DOI: 10.1111/psj.70000 ISSN: 0190-292X

The place of social cohesion in policy design: Lessons from the evolution of pension policy instruments mix in OECD countries

Jiwon Kim

Abstract

OECD countries are grappling with a policy design dilemma, as they strive to balance fiscal sustainability with the increasing demands on the welfare state. This study introduces a new perspective on policy design that integrates the two elements of “social cohesion,” comprising government trust and civic engagement. The study aims to find empirical evidence on how social cohesion has influenced the policy instruments mix in social and pension policy design across 30 OECD member countries from 2010 to 2020. The System Generalized Method of Moments was employed to address endogeneity issues at the country level and to account for policy dynamics.
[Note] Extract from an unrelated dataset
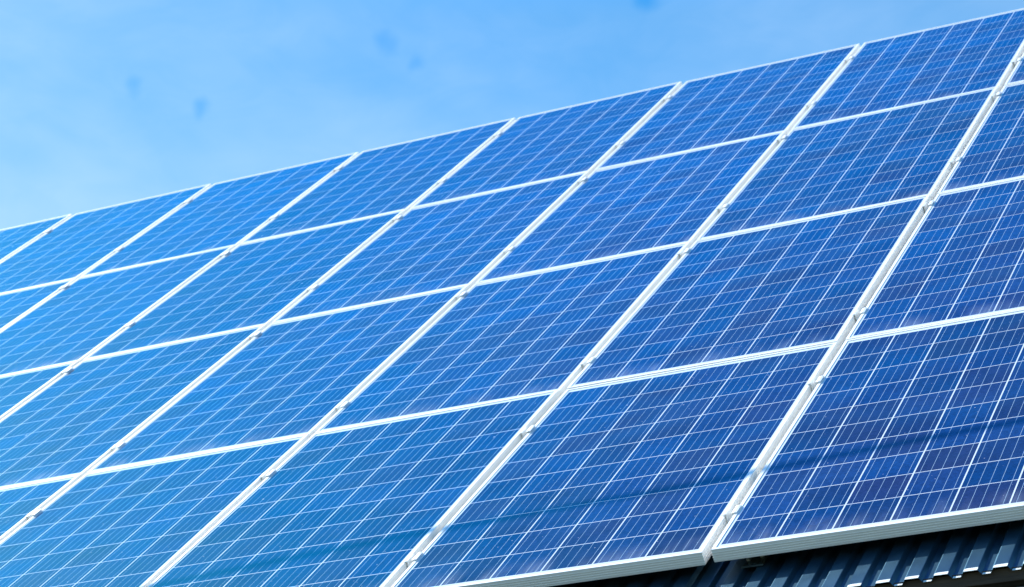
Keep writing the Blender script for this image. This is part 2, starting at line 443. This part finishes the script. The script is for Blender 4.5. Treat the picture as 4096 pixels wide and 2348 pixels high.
def copy_tree(o):
    c = o.copy(); COL.objects.link(c)
    for k, v in list(o.items()): c[k] = v
    for ch in list(o.children):
        d = ch.copy(); COL.objects.link(d); d.parent = c
        for g in list(ch.children):
            e_ = g.copy(); COL.objects.link(e_); e_.parent = d
    return c
def roof_matrix(x, y, w_, l_, z=0.0):
    """place a flat thing with its corner at (x, y) so that it follows the slightly warped roof"""
    c00 = warp(x, y); c10 = warp(x + w_, y); c01 = warp(x, y + l_); c11 = warp(x + w_, y + l_)
    sx = ((c10 - c00) + (c11 - c01)) / 2 / w_; sy = ((c01 - c00) + (c11 - c10)) / 2 / l_
    mid = (c00 + c10 + c01 + c11) / 4
    X = Vector((1, 0, sx)).normalized(); Z = Vector((-sx, -sy, 1)).normalized(); Y = Z.cross(X)
    R = Matrix((X, Y, Z)).transposed().to_4x4()
    ctr = Vector((x + w_ / 2, y + l_ / 2, mid + z))
    return ROOF @ (Matrix.Translation(ctr) @ R @ Matrix.Translation((-w_ / 2, -l_ / 2, 0)))
ORD = ['first', 'second', 'third', 'fourth', 'fifth', 'sixth', 'seventh', 'eighth']
# columns of which the photograph shows anything, per row (0 = rightmost, negative to the left)
VIS = {0: range(-4, 1), 1: range(-5, 1), 2: range(-6, 1), 3: range(-7, 1)}
DESC = {
    (0, 0): 'deep indigo solar panel above the open roof end, first from right in bottom row',
    (0, -1): 'indigo solar panel crossed by the cable shadow, second from right in bottom row',
    (0, -2): 'blue solar panel where the cable shadow fades, third from right in bottom row',
    (0, -3): 'pale blue solar panel cut by the picture edge, fourth from right in bottom row',
    (0, -4): 'corner of a pale blue solar panel, leftmost in bottom row',
}
first = make_panel(); used = False
for r in range(4):
    for k in VIS[r]:
        p = copy_tree(first) if used else first
        used = True
        rx = random.uniform(-.0008, .0008)
        p.matrix_world = roof_matrix(k * PX + rx, r * PY + 0.0015 + random.uniform(-.0006, .0006), PW, PL, random.uniform(-.0004, .0004)) @ Matrix.Rotation(rad(random.uniform(-.12, .12)), 4, 'Y') @ Matrix.Rotation(rad(random.uniform(-.02, .02)), 4, 'X')
        lab = DESC.get((r, k))
        if not lab:
            if r == 3: lab = 'azure solar panel with its top edge against the sky, %s from right' % ORD[-k]
            elif r == 2: lab = 'blue solar panel in the row just below the top one, %s from right' % ORD[-k]
            else: lab = 'blue solar panel in the row just above the bottom one, %s from right' % ORD[-k]
        tag(p, lab, 'solar panel', 'solar panels laid in four rows up the roof')

# ------------------------------------------------------------------ rails, clamps
RAIL_Y = [0.272, 1.285, 1.930, 3.175, 3.775, 4.815, 5.420, 6.285]
RNAME = ['lowest', 'second lowest', 'third lowest', 'fourth lowest', 'fourth highest', 'third highest', 'second highest', 'highest']
prof = [(-.02, -.0675), (.02, -.0675), (.02, -.0385), (.006, -.0385), (.006, -.046), (.010, -.046), (.010, -.052), (-.010, -.052), (-.010, -.046), (-.006, -.046), (-.006, -.0385), (-.02, -.0385)]
for i, ry in enumerate(RAIL_Y):
    n = 40; vs = []; m_ = len(prof); xa, xb = -8.3, 1.3
    for j in range(n + 1):
        x = xa + (xb - xa) * j / n
        for dy, z in prof: vs.append(ROOF @ Vector((x, ry + dy, z + warp(x, ry))) - (ROOF @ Vector((-3, ry, -.05))))
    fs = [(j * m_ + q, j * m_ + (q + 1) % m_, (j + 1) * m_ + (q + 1) % m_, (j + 1) * m_ + q) for j in range(n) for q in range(m_)]
    fs += [tuple(range(m_)), tuple(range(n * m_ + m_ - 1, n * m_ - 1, -1))]
    o = mesh_obj('mounting_rail', vs, fs, M_CLAMP); o.location = ROOF @ Vector((-3, ry, -.05))
    tag(o, 'aluminium rail under the panels, %s of the eight' % RNAME[i], 'rail', 'mounting rails under the panels')

def make_clamp():
    r = empty('panel_clamp', ROOF)
    g2 = GAP / 2; L = 0.025
    t_ = 0.0026
    # hat section: a flange over either frame, two webs and a floor down in the gap
    outer = [(-g2 - .0085, .0006), (-g2 - .0085, .0030), (-g2 - .002, .0038), (-g2 + .0062, .0036), (-g2 + .0050, -.028), (g2 - .0050, -.028), (g2 - .0062, .0040), (g2 + .002, .0062), (g2 + .0105, .0052), (g2 + .0105, .0010),
             (g2 - .0036, .0008), (g2 - .0026, -.0006), (g2 - .0026, -.0306), (-g2 + .0026, -.0306), (-g2 + .0026, -.0006), (-g2 + .0036, .0006)]
    b = MB(); b.extrude(outer, -L, L); b.build('clamp_body', M_CLAMP, r)
    b = MB(); b.cyl((0, 0), .0066, -.0279, -.0262, 20); b.cyl((0, 0), .0060, -.0262, -.0205, 6); b.cyl((0, 0), .0035, -.0205, -.0165, 12)
    b.build('bolt', M_BOLT, r)
    return r
proto = make_clamp(); used = False
CAMC = Vector((2.289, -5.609, 2.252))
gnames = {0: 'rightmost', -1: 'second', -2: 'third', -3: 'fourth', -4: 'fifth', -5: 'sixth', -6: 'seventh'}
for k in range(0, -7, -1):
    for i, ry in enumerate(RAIL_Y):
        x = k * PX - GAP / 2
        # left and right limits of the photograph across the roof
        if x < -2.45 - 0.6516 * (ry - 0.1) - 0.1 + 0.0: continue
        if ry > 5.9 and k == 0: continue
        c = copy_tree(proto) if used else proto
        used = True
        yy = ry + random.uniform(-.008, .008)
        M = roof_matrix(x - .05, yy - .05, .1, .1) @ Matrix.Translation((.05, .05, 0))
        c.matrix_world = M @ Matrix.Rotation(random.uniform(-.02, .02), 4, 'Z')
        gl = 'in the rightmost column gap' if k == 0 else 'in the %s column gap from the right' % gnames[k]
        tag(c, 'aluminium clamp %s, on the %s rail' % (gl, RNAME[i]), 'clamp', 'clamps holding the panels in the gaps')

# ------------------------------------------------------------------ perforated bracket under the lower edge
br = empty('roof_bracket', ROOF @ Matrix.Translation((0.098, 0.035, SHEET_Z)))
tag(br, 'dark perforated steel bracket with bolts on the corrugated roof under the panel edge', 'bracket')
b = MB()
# base plate made of strips round its holes
hw, d0, d1, th = 0.031, -0.020, 0.060, 0.0028
cuts_x = [-hw, -.024, -.014, -.006, .008, .016, .024, hw]
cuts_y = [d0, -.012, -.006, .004, .012, .030, d1]
holes = {(1, 1), (3, 1), (5, 1), (1, 3), (5, 3)}
for i in range(len(cuts_x) - 1):
    for j in range(len(cuts_y) - 1):
        if (i, j) in holes: continue
        b.box((cuts_x[i], cuts_y[j], 0.0008), (cuts_x[i + 1], cuts_y[j + 1], 0.0008 + th))
plate = b.build('base_plate', M_STEEL, br)
b = MB(); b.box((-hw, d0 - 0.0035, 0.0008), (hw, d0, 0.0056)); b.build('folded_lip', M_STEEL, br)
b = MB(); b.box((-hw + .002, 0.044, 0.0038), (hw - .002, 0.047, 0.031)); b.build('upright_plate', M_STEEL, br)
for cx, cy, hgt in ((-.022, 0.022, .024), (.014, 0.034, .012)):
    b = MB(); b.cyl((cx, cy), .0075, .0037, .0052, 18); b.cyl((cx, cy), .0062, .0052, .0110, 6)
    z = .0110
    while z < hgt:
        b.cyl((cx, cy), .0032, z, z + .0012, 14, .0040); b.cyl((cx, cy), .0040, z + .0012, z + .0024, 14, .0032); z += .0024
    b.build('bolt', M_BOLT, br)

# ------------------------------------------------------------------ overhead cable (its shadow lies across the lowest panels)
SH = [(3.4, 0.80), (2.2, 0.735), (1.4, 0.68), (0.76, 0.633), (0.479, 0.611), (0.272, 0.590), (0.03, 0.563), (-0.205, 0.536), (-0.592, 0.512), (-1.098, 0.473), (-1.603, 0.426), (-1.989, 0.377), (-2.6, 0.29), (-3.6, 0.12), (-5.2, -0.25), (-7.5, -0.9)]
cv = bpy.data.curves.new('overhead_cable', 'CURVE'); cv.dimensions = '3D'; cv.bevel_depth = 0.0165; cv.bevel_resolution = 4
sp = cv.splines.new('POLY'); sp.points.add(len(SH) - 1)
for q, (x, y) in enumerate(SH):
    P = ROOF @ (Vector((x, y, warp(x, y))) + s_dir * 4.3)
    sp.points[q].co = (*P, 1)
cab = bpy.data.objects.new('overhead_cable', cv); COL.objects.link(cab); cv.materials.append(M_CABLE)
dg = bpy.context.evaluated_depsgraph_get()
cme = bpy.data.meshes.new_from_object(cab.evaluated_get(dg))
bpy.data.objects.remove(cab)
cab = bpy.data.objects.new('overhead_cable', cme); COL.objects.link(cab)
tag(cab, 'black overhead cable throwing the thin shadow across the bottom row of panels', 'cable')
At the macro policy level, social cohesion appears to intensify the social policy dilemma between government fiscal austerity and public popularity. However, the findings indicate that at the meso level of pension policy, the two elements of social cohesion exhibit dual roles both counteractive and complementary roles in the policy instruments mix. This involves identifying the intersection of state‐citizen dynamics in social policy and pension design. The art of the policy instruments mixed within the framework of social cohesion provides valuable insights into resolving policy design dilemmas by achieving a balance and harmony between government and citizens.